Rodion Shchedrin is Russia’s greatest living composer, born in 1932 and working both throughout the Soviet era and contemporary times. He has a special affinity with the Mariinsky, from whom several new works have been commissioned, even as he reaches his eighties. He married Maya Plisetskaya arguably the most talented and beautiful Soviet era ballerina, writing several works for her to dance, such as Chekov’s “Seagull”. The Maestro has long taken Russian literature as inspiration for his work, and this trend follows with this adaption for opera of Nikolai Leskov’s translation of Nemcova’s fairy tale, which is better known as “The Twelve Months”. In operatic form it becomes “A Christmas Tale“ and is another in the operatic canon of winter plays within Russia during this Festive season – both Tchaikovsky and Rimsky-Korsakov wrote similarly titled works.

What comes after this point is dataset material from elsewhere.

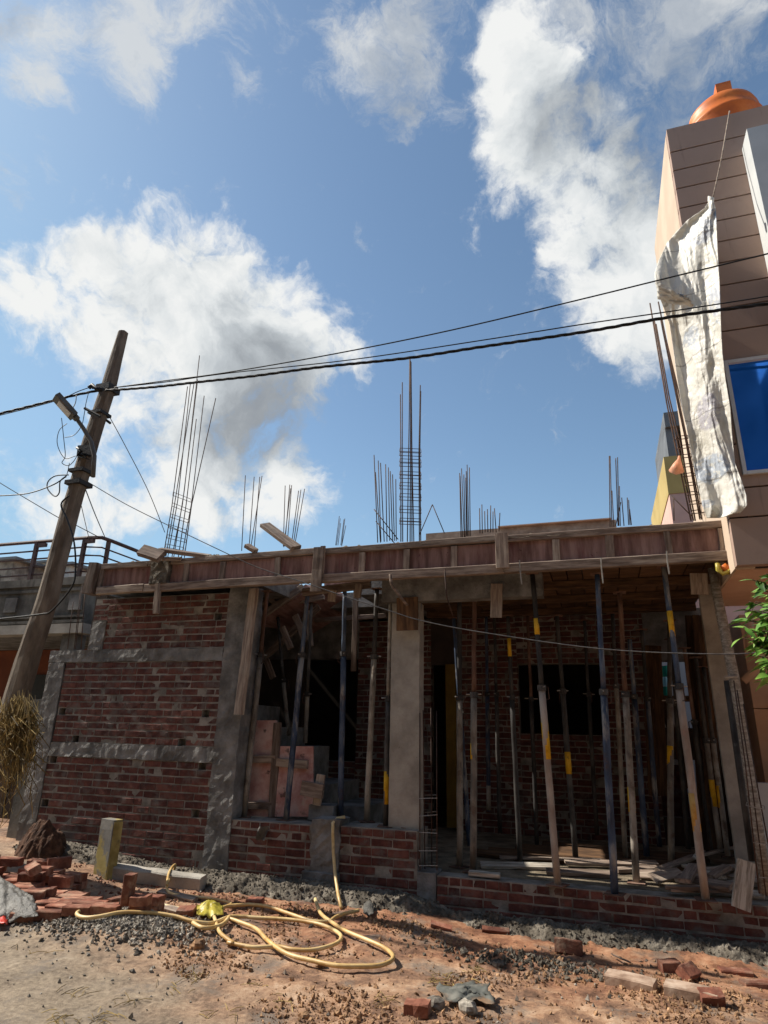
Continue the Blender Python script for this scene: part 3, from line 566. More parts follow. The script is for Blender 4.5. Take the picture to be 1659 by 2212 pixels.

As one can expect from Slavic tales, there’s plenty going on, and much harking back to the original (Czech) story of Cinderella as well as the twelve months, all of whom get to say what they intend to bring to the forthcoming year. So it’s a pastiche of sorts, although the story hangs together well enough, and the materialistic tale of a Tsarina giving bags of gold to whomever can bring her violets on the 31st December is well done. It makes a change from slippers.
Being Russian, and Shchedrin being one suspects on the socialist viewpoint of Soviet history, it’s for the political critics to determine exactly what was meant by the Putinesque talking head video screen determining the next Imperial decree. The mention, uttered by the month of December, that “he may stay a bit longer than usual due to sanctions” raised a droll laugh.
Shchedrins score, both original and indisputably Russian, however lacked just the killer aria the audience wished for. His choral work was superb, and the range of satirical use of instruments excellent, but…well at Christmas we all want a good song. For that though, Shchedrin is never going to be our man, he is too ironic and discordant for plain melody, and that is the one flaw with this production. The sets were amazing, and the opening, plus the embodiment of the months as they unfold, astonishing. A killer song, and he may had written a classic, and for sure the overall themematics are Christmassy and fun, as this short YouTube clip demonstrates.
However in my view Schedrins “Christmas Tale” remains tantalizingly one aria short of sustaining a permanent place in the repertoire.
That said – which other national opera house put on a new production this year? When a Mariinsky “under sanctions” can manage it, one wonders about the commitment to arts from the West. The Met? Convent Garden? A gauntlet being thrown down by the Russians? One hopes so. More originality is what the international operatic world needs, and on that score, Shchedrin and the Mariinsky deliver.